My children headed back to school twelve days back. But it still feels a bit like summer, though this year it seems as if all the seasons are running three weeks ahead of schedule.
Though the scorching of July made headlines, and has been followed up in the news with leading questions by seemingly all-knowing journalists wondering if this is because of global warming, my electric bill says otherwise.
So too does the cool breeze of the morning as I sat in a chair in my backyard under the chestnut tree reading Ray Bradbury’s Fahrenheit 451.
Like most of the classics, I’m nearing the half-century mark and only now getting around to reading it. Why now? This quote snapped me out of my reverie,
I don’t try to describe the future. I try to prevent it. —Ray Bradbury
As the gentle breeze gusted for a trifle, I watched as prematurely browned leaves glided down lazily as the days of summer wind down with them. It’s as if Bradbury knew where I would be when I finished reading his book, for he ends it by mentioning Montag’s memorized words from Ecclesiastes and Revelation, where seasons and leaves are painted on our mind’s eye,
To everything there is a season. Yes. A time to break down, and a time to build up. Yes. A time to keep silence and a time to speak. Yes, all that. But what else. What else? Something, something . . .

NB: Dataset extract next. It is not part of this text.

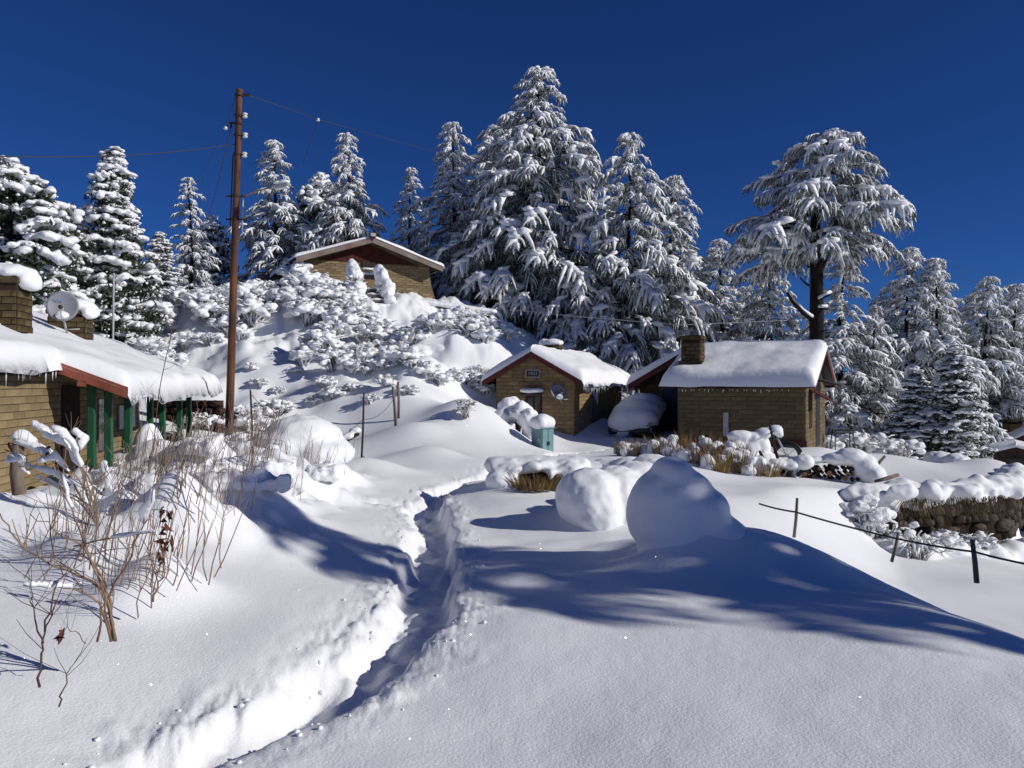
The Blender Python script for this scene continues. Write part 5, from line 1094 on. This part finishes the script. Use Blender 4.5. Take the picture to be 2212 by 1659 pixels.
for i, (px, py, Y, h, sp, lb) in enumerate(((1985, 1075, 15.55, .55, .35, 'brown dry grass hanging on the left half of the stone wall'), (2060, 1072, 15.9, .6, .4, 'brown dry grass hanging on the middle of the stone wall'), (2130, 1068, 16.5, .65, .35, 'grey-brown dry grass hanging on the right half of the stone wall'), (2170, 1035, 17.7, .7, .3, 'golden dry grass on the right corner of the stone wall'))):
    tuss_thing('hanging_grass', lb, P(px, py, Y-.12), tussock(40+i, 170, h*.8, sp*1.2, .006, .9, True), 'deadgrass', 0)
# ------------------------------------------------------------------ shrubs: right side
SW = shrub_data(350, 46, 1.0, .8, .9, 8, .95, .009)
p = P(1985, 1195, 14.6); p[2] = gz(p[0], 14.6); shrub_thing('weeping_shrub', SW, p, 'pinkish weeping twig shrub draped down before the stone wall', None, 'cane', .3, (.75, .75, .8))
p = P(1872, 1115, 14.9); p[2] = gz(p[0], 14.9)-.05; shrub_thing('arched_shrub', shrub_data(351, 34, 1.1, .7, 1.2, 26, .8), p, 'arching bare shrub loaded with snow at the left end of the stone wall', None, 'twig', 0, .8)
p = P(1915, 1135, 15.1); p[2] = gz(p[0], 15.1); shrub_thing('dark_shrub', shrub_data(352, 60, .8, .5, .3, 3, .5), p, 'dark leafless shrub in the hollow at the foot of the stone wall', None, 'soil', 0, .9)
for i, (px, Y, sc, lb) in enumerate(((1960, 15.2, .55, 'dark scrub against the left part of the stone wall'), (2045, 15.6, .5, 'dark scrub against the middle of the stone wall'), (2115, 16.0, .5, 'dark scrub against the right part of the stone wall'))):
    X = (px-1106)/FPX*Y; shrub_thing('dark_scrub', SH[i], (X, Y, gz(X, Y)), lb, None, 'soil', i, sc)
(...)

And on either side of the river was there a tree of life, which bare twelve manner of fruits, and yielded her fruit every month; And the leaves of the tree were for the healing of the nations.
Yes.
So on this Saturday, one month before Fall officially arrives, we’ll head to the lake with friends, food, boats, and drink. We’ll frolick and feel refreshed in the waters that remind us of the living water that we yearn for, which will leave us never thirsty, but fulfilled.